MELODY CHEN
graduated from the University of California, Santa Barbara (UCSB) in 2024 with two Bachelor of Arts degrees in Statistics & Data Science and Philosophy. In April, she gave a TEDx talk on the evolving history of distractions and social media.
Her research contribution centers around digital spaces and the consequences of such on democracy, including work with the Brookings Institution, where she was acknowledged for assisting with data analysis on reports about misinformation in American political podcasts and Russian state-backed propaganda in Latin America (the former topic was featured in The New York Times here and here). She co-authored a forthcoming research paper on media and partisan social sorting with Dr. Dan Lane in the Digital Political Inequality Lab at UCSB, which she presented last fall at the American Political Science Association (APSA) Annual Meeting in Philadelphia.
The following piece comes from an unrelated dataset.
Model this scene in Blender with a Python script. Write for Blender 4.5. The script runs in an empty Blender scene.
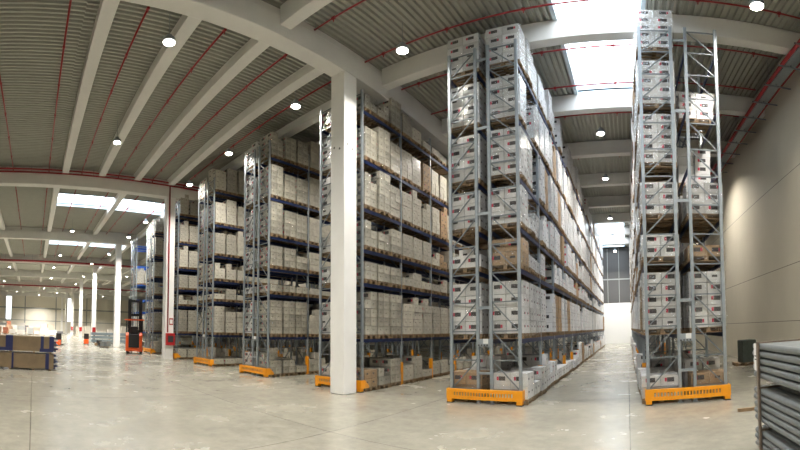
import bpy, math, random
from mathutils import Vector, Matrix
random.seed(7)
SC = bpy.context.scene
COL = SC.collection
# ---------------------------------------------------------------- camera
F, CX, CY, YAW, PITCH, ROLL, VR = 378.2164, 409.4683, 311.8072, -.5763, .0438, -.0055, 1.2508
CAM_H = 1.956
def camera():
    cd = bpy.data.cameras.new('camera'); cam = bpy.data.objects.new('camera', cd); COL.objects.link(cam)
    Rz = Matrix(((math.cos(YAW), -math.sin(YAW), 0), (math.sin(YAW), math.cos(YAW), 0), (0, 0, 1)))
    c, s = math.cos(PITCH), math.sin(PITCH); Rp = Matrix(((1, 0, 0), (0, c, s), (0, -s, c)))
    c, s = math.cos(ROLL), math.sin(ROLL); Rr = Matrix(((c, 0, s), (0, 1, 0), (-s, 0, c)))
    R = Rr @ Rp @ Rz
    M = Matrix((R[0], R[2], -R[1])).transposed().to_4x4()
    M.translation = (0, 0, CAM_H); cam.matrix_world = M
    cd.type = 'PANO'; cd.panorama_type = 'EQUIRECTANGULAR'
    cd.longitude_min = (0 - CX) / F; cd.longitude_max = (800 - CX) / F
    cd.latitude_max = CY / (F * VR); cd.latitude_min = (CY - 450) / (F * VR)
    cd.clip_start = .05; cd.clip_end = 500
    SC.camera = cam
camera()
# ---------------------------------------------------------------- world, exposure
w = bpy.data.worlds.new('sky'); SC.world = w; w.use_nodes = True
bg = w.node_tree.nodes['Background']; bg.inputs[0].default_value = (.90, .95, 1, 1); bg.inputs[1].default_value = 8.5
LAMP_POWER = 400.0
SC.view_settings.view_transform = 'Standard'; SC.view_settings.look = 'None'
SC.view_settings.exposure = 0.24; SC.view_settings.gamma = 1; SC.view_settings.use_curve_mapping = False
SC.cycles.max_bounces = 8; SC.cycles.diffuse_bounces = 5; SC.cycles.glossy_bounces = 3
SC.cycles.transparent_max_bounces = 12; SC.cycles.sample_clamp_indirect = 6
SC.cycles.caustics_reflective = False; SC.cycles.caustics_refractive = False

# ---------------------------------------------------------------- materials
MATS = {}
def mat(name, col, rough=.6, metal=0, noise=0, nscale=5, bump=0, bscale=20, coat=0, emit=0, rvar=0, stretch=None):
    if name in MATS: return MATS[name]
    m = bpy.data.materials.new(name); m.use_nodes = True; nt = m.node_tree; b = nt.nodes['Principled BSDF']
    b.inputs['Base Color'].default_value = (*col, 1); b.inputs['Roughness'].default_value = rough; b.inputs['Metallic'].default_value = metal
    b.inputs['Coat Weight'].default_value = coat; b.inputs['Coat Roughness'].default_value = .15
    if emit: b.inputs['Emission Color'].default_value = (*col, 1); b.inputs['Emission Strength'].default_value = emit
    tc = nt.nodes.new('ShaderNodeTexCoord'); src = tc.outputs['Object']
    if stretch:
        mp = nt.nodes.new('ShaderNodeMapping'); mp.inputs['Scale'].default_value = stretch
        nt.links.new(src, mp.inputs['Vector']); src = mp.outputs['Vector']
    if noise or rvar:
        n = nt.nodes.new('ShaderNodeTexNoise'); n.inputs['Scale'].default_value = nscale; n.inputs['Detail'].default_value = 6; n.inputs['Roughness'].default_value = .6
        nt.links.new(src, n.inputs['Vector'])
        if noise:
            r = nt.nodes.new('ShaderNodeMapRange'); r.inputs[1].default_value = .3; r.inputs[2].default_value = .7; r.inputs[3].default_value = 1 - noise; r.inputs[4].default_value = 1 + noise * .6
            nt.links.new(n.outputs['Fac'], r.inputs[0])
            mx = nt.nodes.new('ShaderNodeVectorMath'); mx.operation = 'SCALE'; mx.inputs[0].default_value = col
            nt.links.new(r.outputs[0], mx.inputs['Scale']); nt.links.new(mx.outputs[0], b.inputs['Base Color'])
        if rvar:
            r = nt.nodes.new('ShaderNodeMapRange'); r.inputs[1].default_value = .3; r.inputs[2].default_value = .7; r.inputs[3].default_value = max(0, rough - rvar); r.inputs[4].default_value = rough + rvar
            nt.links.new(n.outputs['Fac'], r.inputs[0]); nt.links.new(r.outputs[0], b.inputs['Roughness'])
    if bump:
        n = nt.nodes.new('ShaderNodeTexNoise'); n.inputs['Scale'].default_value = bscale; n.inputs['Detail'].default_value = 3
        nt.links.new(src, n.inputs['Vector'])
        bp = nt.nodes.new('ShaderNodeBump'); bp.inputs['Strength'].default_value = bump; bp.inputs['Distance'].default_value = .02
        nt.links.new(n.outputs['Fac'], bp.inputs['Height']); nt.links.new(bp.outputs[0], b.inputs['Normal'])
        if coat: nt.links.new(bp.outputs[0], b.inputs['Coat Normal'])
    MATS[name] = m; return m
floor_m = mat('polished concrete', (.275, .261, .212), .25, noise=.17, nscale=.45, rvar=.05)
def floor_detail(m):
    nt = m.node_tree; b = nt.nodes['Principled BSDF']
    link = b.inputs['Base Color'].links[0].from_socket
    tc = nt.nodes.new('ShaderNodeTexCoord')
    n = nt.nodes.new('ShaderNodeTexNoise'); n.inputs['Scale'].default_value = 2.6; n.inputs['Detail'].default_value = 9; n.inputs['Roughness'].default_value = .7
    nt.links.new(tc.outputs['Object'], n.inputs['Vector'])
    r = nt.nodes.new('ShaderNodeMapRange'); r.inputs[1].default_value = .25; r.inputs[2].default_value = .75; r.inputs[3].default_value = .78; r.inputs[4].default_value = 1.22
    nt.links.new(n.outputs['Fac'], r.inputs[0])
    s = nt.nodes.new('ShaderNodeVectorMath'); s.operation = 'SCALE'; nt.links.new(link, s.inputs[0]); nt.links.new(r.outputs[0], s.inputs['Scale'])
    # saw-cut joints every 6 m
    br = nt.nodes.new('ShaderNodeTexBrick'); br.offset = 0; br.inputs['Scale'].default_value = 1; br.inputs['Mortar Size'].default_value = .012
    br.inputs['Brick Width'].default_value = 6.5; br.inputs['Row Height'].default_value = 6.5
    br.inputs['Color1'].default_value = br.inputs['Color2'].default_value = (1, 1, 1, 1); br.inputs['Mortar'].default_value = (.45, .45, .43, 1)
    nt.links.new(tc.outputs['Object'], br.inputs['Vector'])
    mm = nt.nodes.new('ShaderNodeVectorMath'); mm.operation = 'MULTIPLY'; nt.links.new(s.outputs[0], mm.inputs[0]); nt.links.new(br.outputs['Color'], mm.inputs[1])
    nt.links.new(mm.outputs[0], b.inputs['Base Color'])
floor_detail(floor_m); floor_m.node_tree.nodes['Principled BSDF'].inputs['Specular IOR Level'].default_value = .4
conc_m = mat('white painted concrete', (.83, .825, .80), .7, noise=.04, nscale=1.3)
beam_m = mat('precast beam concrete', (.74, .735, .71), .75, noise=.05, nscale=1.1)
deck_m = mat('galvanised roof deck', (.35, .355, .31), .55, metal=.15, noise=.06, nscale=2)
wall_m = mat('beige wall panel', (.58, .535, .43), .75, noise=.05, nscale=.5)
seam_m = mat('panel seam', (.17, .155, .13), .8)
farwall_m = mat('pale wall panel', (.76, .73, .64), .7, noise=.04, nscale=.3)
mullion_m = mat('grey wall rail', (.32, .34, .33), .6)
white_m = mat('white panel', (.80, .80, .78), .6)
darkwall_m = mat('dark grey cladding', (.085, .085, .085), .7)
red_m = mat('red pipe paint', (.30, .022, .028), .45)
redbox_m = mat('red cabinet paint', (.38, .012, .014), .4)
galv_m = mat('galvanised steel', (.33, .37, .40), .42, metal=.5, noise=.1, nscale=6)
brace_m = mat('bracing steel', (.21, .235, .25), .45, metal=.5)
blue_m = mat('blue beam paint', (.007, .017, .07), .45)
blue2_m = mat('bright blue beam paint', (.02, .09, .38), .45)
yellow_m = mat('yellow guard paint', (.80, .31, .008), .4, noise=.08, nscale=5)
black_m = mat('black rubber', (.012, .012, .013), .6)
wood_m = mat('pallet wood', (.235, .155, .082), .75, noise=.25, nscale=6, stretch=(1, 6, 6))
kraft_m = mat('kraft cardboard', (.36, .24, .135), .75, noise=.07, nscale=3)
white_c = mat('white carton board', (.70, .70, .70), .5, noise=.10, nscale=4, coat=.5, bump=.6, bscale=8)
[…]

Her undergraduate projects include a policy proposal on U.S. export controls on advanced computing semiconductors and a machine learning model for fake news detection, where she analyzed language and emotion patterns in headlines.
Additionally, she drafted talking points and reviewed literature on data disaggregation among the Asian American, Native Hawaiian, and Pacific Islander (AANHPI) community for the White House Initiative on AANHPI as an intern. She has also written in newsrooms for her hometown paper, Los Altos Town Crier, and college newspaper, The Daily Nexus. She also enjoys writing philosophy.